REQUIRED WORK
Find each line with the string "script" and copy it.
[INPUT start]
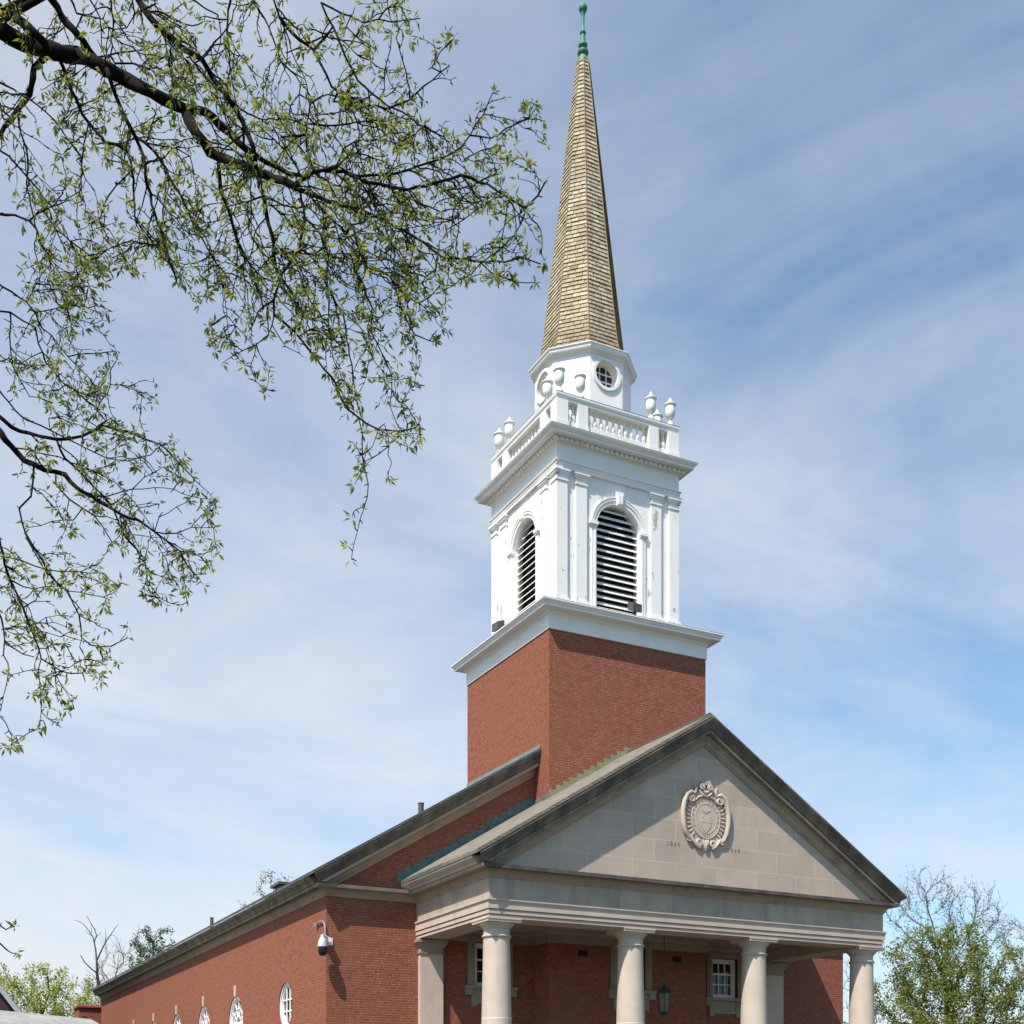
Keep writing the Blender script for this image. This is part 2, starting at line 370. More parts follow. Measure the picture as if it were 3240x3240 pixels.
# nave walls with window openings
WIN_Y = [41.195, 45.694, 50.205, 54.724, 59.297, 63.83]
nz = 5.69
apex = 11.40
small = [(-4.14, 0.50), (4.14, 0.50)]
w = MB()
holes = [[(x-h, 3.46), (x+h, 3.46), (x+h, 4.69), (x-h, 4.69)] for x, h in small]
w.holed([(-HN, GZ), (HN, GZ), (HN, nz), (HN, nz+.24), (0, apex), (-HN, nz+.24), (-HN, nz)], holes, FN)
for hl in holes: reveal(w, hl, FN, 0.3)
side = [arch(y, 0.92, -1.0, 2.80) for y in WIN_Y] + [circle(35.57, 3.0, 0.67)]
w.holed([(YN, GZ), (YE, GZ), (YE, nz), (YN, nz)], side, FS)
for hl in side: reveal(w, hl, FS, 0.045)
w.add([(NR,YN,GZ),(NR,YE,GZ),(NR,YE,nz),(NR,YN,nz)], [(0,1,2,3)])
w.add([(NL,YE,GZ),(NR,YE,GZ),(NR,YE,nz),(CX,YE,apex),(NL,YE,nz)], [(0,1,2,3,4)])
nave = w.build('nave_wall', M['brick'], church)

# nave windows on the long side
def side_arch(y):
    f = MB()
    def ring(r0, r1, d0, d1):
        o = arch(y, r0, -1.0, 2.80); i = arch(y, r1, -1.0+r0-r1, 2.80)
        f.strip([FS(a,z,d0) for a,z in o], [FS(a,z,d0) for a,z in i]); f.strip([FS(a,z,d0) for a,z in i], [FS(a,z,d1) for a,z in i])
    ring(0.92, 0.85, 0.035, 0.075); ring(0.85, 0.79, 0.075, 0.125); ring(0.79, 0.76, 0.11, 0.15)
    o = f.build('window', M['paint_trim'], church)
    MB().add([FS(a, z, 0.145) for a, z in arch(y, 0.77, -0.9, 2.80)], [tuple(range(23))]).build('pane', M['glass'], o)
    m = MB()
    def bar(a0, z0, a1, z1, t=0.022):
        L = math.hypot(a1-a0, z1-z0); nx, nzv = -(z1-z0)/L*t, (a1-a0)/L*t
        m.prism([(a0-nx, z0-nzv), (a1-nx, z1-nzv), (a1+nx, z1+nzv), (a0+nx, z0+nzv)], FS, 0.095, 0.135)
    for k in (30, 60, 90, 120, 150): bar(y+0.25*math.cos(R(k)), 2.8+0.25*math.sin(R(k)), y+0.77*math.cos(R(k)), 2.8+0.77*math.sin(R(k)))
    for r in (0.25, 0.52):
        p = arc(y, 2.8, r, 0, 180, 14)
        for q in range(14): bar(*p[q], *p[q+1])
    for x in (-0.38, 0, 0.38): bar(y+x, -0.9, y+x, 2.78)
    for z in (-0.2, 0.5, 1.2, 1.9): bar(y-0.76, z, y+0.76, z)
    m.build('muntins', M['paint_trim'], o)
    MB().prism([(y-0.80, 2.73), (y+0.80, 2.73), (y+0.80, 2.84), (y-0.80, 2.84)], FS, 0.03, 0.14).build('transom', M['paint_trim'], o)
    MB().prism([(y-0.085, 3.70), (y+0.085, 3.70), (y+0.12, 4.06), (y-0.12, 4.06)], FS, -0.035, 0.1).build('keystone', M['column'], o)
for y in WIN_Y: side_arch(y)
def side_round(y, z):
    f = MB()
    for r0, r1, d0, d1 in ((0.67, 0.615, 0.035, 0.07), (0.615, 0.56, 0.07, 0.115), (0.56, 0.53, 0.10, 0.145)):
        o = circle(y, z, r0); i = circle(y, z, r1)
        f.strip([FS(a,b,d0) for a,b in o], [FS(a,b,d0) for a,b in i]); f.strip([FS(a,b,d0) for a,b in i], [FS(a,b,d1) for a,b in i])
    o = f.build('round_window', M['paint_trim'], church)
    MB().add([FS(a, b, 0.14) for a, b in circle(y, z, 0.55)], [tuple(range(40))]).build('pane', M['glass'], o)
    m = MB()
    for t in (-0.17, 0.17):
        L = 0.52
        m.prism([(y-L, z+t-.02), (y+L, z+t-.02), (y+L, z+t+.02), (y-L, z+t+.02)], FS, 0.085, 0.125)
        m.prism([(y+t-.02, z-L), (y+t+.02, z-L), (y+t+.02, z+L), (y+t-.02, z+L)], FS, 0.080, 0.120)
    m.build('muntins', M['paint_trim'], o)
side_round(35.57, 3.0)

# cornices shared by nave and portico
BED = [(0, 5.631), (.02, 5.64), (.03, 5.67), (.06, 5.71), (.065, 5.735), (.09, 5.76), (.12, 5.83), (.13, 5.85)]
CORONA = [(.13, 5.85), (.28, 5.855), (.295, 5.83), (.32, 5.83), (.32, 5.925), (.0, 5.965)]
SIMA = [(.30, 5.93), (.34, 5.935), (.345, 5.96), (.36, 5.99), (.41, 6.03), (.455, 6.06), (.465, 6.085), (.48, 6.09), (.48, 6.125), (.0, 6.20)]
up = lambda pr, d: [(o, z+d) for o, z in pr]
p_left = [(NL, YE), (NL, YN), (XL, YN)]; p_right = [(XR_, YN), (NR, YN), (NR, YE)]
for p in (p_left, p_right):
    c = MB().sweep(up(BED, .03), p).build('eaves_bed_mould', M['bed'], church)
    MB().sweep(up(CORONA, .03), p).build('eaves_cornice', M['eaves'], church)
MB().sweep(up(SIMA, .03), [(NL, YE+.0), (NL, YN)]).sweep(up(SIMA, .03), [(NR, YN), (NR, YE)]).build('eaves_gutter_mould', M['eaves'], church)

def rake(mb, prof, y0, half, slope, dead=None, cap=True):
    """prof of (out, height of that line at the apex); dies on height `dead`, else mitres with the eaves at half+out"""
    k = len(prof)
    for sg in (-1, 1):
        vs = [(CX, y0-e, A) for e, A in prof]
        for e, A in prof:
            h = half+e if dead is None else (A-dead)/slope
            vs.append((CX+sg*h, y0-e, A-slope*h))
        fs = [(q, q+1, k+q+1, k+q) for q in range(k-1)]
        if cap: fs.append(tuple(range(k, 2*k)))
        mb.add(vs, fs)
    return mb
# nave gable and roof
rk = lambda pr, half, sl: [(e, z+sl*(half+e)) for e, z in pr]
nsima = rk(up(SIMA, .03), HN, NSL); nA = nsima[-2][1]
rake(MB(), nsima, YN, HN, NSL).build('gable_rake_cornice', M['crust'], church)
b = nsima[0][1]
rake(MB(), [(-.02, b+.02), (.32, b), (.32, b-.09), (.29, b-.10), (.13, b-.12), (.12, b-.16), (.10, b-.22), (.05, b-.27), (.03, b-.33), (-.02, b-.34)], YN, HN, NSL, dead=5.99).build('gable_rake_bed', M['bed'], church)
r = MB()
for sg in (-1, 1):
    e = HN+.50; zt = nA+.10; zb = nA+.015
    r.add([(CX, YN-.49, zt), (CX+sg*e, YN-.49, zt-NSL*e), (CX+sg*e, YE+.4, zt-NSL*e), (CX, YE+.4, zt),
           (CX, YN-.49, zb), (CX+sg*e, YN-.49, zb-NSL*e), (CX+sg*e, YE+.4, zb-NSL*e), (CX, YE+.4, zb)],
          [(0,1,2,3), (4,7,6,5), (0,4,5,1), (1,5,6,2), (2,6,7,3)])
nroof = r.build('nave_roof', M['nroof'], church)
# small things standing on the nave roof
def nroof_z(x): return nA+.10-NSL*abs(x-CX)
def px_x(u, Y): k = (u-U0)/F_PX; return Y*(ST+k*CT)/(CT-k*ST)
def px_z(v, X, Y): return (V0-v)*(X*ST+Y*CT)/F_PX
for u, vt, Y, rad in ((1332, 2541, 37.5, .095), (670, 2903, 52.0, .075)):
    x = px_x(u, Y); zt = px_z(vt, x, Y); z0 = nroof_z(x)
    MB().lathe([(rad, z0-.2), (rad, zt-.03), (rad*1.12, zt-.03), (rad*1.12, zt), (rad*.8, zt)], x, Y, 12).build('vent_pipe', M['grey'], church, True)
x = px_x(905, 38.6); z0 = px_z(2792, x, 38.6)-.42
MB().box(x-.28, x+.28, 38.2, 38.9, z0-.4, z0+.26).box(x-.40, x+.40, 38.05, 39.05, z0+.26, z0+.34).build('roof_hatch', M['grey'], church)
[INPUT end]
[INPUT start]
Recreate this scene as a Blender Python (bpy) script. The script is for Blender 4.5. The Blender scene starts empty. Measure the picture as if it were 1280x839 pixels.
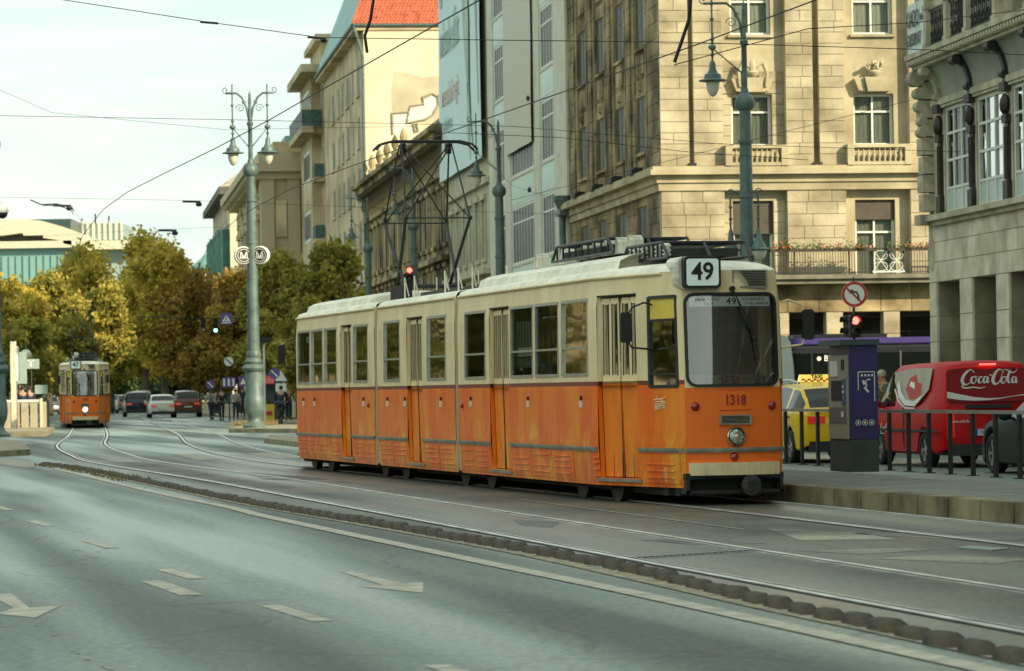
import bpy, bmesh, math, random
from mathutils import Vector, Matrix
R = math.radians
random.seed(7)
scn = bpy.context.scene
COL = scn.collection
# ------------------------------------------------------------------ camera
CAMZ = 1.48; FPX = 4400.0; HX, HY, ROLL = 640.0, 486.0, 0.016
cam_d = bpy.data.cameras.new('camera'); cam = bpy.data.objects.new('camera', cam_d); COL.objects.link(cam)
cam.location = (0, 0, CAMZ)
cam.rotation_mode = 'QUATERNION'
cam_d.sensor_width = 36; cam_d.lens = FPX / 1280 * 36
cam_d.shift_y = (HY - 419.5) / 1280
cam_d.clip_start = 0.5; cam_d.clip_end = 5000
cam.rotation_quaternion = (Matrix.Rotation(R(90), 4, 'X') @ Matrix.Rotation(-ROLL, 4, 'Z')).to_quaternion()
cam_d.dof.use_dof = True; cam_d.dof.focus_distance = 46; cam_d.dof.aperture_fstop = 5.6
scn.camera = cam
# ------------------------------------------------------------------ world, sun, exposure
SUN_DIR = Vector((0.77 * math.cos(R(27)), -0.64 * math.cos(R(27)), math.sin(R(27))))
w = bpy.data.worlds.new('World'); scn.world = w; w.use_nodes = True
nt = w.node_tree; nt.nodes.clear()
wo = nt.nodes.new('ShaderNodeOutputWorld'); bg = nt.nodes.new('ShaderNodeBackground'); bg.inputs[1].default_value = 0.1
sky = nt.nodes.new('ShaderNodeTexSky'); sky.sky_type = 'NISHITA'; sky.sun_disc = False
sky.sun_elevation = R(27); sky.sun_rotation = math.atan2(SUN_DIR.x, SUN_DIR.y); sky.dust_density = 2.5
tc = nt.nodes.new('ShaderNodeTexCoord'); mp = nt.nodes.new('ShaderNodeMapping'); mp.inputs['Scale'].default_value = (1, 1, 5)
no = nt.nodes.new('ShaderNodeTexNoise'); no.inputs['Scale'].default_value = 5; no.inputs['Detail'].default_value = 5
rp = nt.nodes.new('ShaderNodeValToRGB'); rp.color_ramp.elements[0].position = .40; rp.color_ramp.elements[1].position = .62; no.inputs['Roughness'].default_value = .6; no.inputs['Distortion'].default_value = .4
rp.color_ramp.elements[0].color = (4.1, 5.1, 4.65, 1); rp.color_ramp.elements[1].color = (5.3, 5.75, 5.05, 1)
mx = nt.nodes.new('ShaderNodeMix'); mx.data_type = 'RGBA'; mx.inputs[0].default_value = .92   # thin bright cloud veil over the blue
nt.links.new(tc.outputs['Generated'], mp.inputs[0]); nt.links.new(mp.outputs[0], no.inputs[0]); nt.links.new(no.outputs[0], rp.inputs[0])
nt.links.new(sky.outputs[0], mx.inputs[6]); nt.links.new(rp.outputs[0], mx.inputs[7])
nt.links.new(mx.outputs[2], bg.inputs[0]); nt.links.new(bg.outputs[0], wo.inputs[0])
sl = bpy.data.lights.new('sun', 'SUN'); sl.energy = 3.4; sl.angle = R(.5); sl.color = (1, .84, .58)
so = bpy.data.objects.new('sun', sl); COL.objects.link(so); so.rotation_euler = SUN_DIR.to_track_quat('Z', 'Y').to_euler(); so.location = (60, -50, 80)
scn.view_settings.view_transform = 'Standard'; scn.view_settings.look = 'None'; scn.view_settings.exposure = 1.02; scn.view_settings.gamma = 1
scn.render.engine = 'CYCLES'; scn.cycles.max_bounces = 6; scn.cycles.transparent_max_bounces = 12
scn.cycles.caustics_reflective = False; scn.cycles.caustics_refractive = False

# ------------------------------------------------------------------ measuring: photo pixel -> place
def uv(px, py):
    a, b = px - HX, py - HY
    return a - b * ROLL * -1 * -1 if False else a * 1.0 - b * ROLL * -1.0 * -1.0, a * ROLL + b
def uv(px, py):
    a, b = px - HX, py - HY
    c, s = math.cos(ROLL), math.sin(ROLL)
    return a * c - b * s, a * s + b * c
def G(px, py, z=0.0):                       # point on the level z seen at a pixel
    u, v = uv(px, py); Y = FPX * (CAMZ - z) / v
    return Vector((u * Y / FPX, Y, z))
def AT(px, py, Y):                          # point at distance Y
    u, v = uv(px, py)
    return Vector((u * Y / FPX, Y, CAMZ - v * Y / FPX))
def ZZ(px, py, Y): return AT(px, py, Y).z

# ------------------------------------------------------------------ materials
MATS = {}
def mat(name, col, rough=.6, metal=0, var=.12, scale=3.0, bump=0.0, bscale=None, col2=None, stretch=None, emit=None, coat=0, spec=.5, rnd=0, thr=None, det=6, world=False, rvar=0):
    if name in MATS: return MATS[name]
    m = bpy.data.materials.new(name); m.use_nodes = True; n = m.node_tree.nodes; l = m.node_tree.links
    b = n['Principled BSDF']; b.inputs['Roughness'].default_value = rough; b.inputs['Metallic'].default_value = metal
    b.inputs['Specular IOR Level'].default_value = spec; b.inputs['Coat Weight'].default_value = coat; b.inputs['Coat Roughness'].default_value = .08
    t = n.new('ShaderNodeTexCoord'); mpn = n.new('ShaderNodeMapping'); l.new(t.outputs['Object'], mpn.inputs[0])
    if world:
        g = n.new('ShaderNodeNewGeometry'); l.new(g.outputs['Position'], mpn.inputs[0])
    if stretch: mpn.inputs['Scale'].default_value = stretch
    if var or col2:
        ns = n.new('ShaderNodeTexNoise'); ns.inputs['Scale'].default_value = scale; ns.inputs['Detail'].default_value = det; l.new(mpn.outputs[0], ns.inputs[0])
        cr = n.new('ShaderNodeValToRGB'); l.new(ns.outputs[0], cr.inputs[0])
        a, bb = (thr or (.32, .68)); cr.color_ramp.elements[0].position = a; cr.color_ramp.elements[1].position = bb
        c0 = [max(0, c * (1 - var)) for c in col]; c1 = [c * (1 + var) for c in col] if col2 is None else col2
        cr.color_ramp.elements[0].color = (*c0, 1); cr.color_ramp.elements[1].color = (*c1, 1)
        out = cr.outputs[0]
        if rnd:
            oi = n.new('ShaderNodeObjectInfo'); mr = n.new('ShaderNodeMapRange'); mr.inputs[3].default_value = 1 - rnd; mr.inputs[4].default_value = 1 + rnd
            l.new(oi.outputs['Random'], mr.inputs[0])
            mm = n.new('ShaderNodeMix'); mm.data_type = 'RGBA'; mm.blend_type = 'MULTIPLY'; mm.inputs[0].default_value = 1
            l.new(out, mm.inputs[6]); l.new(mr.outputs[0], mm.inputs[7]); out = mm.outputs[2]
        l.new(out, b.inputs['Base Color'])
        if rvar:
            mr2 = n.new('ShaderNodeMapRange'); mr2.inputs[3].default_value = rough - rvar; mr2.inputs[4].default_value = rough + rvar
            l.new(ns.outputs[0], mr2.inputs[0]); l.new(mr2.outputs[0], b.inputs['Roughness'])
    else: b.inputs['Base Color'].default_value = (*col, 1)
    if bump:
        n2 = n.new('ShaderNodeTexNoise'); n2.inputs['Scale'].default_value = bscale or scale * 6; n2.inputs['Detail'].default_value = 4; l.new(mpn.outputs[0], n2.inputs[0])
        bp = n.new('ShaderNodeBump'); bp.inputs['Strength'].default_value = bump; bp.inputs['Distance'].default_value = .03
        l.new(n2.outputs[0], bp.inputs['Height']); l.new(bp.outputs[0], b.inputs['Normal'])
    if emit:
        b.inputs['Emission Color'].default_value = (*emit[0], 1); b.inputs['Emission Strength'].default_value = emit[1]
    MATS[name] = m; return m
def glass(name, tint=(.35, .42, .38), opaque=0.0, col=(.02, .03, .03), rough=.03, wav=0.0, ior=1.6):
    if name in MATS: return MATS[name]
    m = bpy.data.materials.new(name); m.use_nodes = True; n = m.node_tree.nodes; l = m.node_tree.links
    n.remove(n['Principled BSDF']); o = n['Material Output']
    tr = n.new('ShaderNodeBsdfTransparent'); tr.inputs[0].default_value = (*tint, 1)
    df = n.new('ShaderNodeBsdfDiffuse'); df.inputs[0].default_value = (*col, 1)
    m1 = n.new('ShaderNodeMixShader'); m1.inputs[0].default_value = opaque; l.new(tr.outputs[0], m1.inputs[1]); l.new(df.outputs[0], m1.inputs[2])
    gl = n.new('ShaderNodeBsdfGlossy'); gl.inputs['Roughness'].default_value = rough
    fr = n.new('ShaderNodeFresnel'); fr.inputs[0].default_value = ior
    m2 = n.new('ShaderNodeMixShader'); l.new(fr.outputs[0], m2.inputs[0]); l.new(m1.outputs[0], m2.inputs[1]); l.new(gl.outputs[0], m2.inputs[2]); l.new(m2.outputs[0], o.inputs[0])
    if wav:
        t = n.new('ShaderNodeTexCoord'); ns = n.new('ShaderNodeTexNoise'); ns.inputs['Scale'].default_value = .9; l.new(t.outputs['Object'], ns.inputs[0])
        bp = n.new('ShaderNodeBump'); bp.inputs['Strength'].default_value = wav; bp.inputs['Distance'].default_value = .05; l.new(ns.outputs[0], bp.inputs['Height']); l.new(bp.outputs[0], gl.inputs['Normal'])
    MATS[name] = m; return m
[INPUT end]
RESULT OF THE TASK
Keep writing the Blender script for this image. This is part 2, starting at line 370. More parts follow. Measure the picture as if it were 3240x3240 pixels.
Recreate this scene as a Blender Python (bpy) script. The script is for Blender 4.5. The Blender scene starts empty. Measure the picture as if it were 1280x839 pixels.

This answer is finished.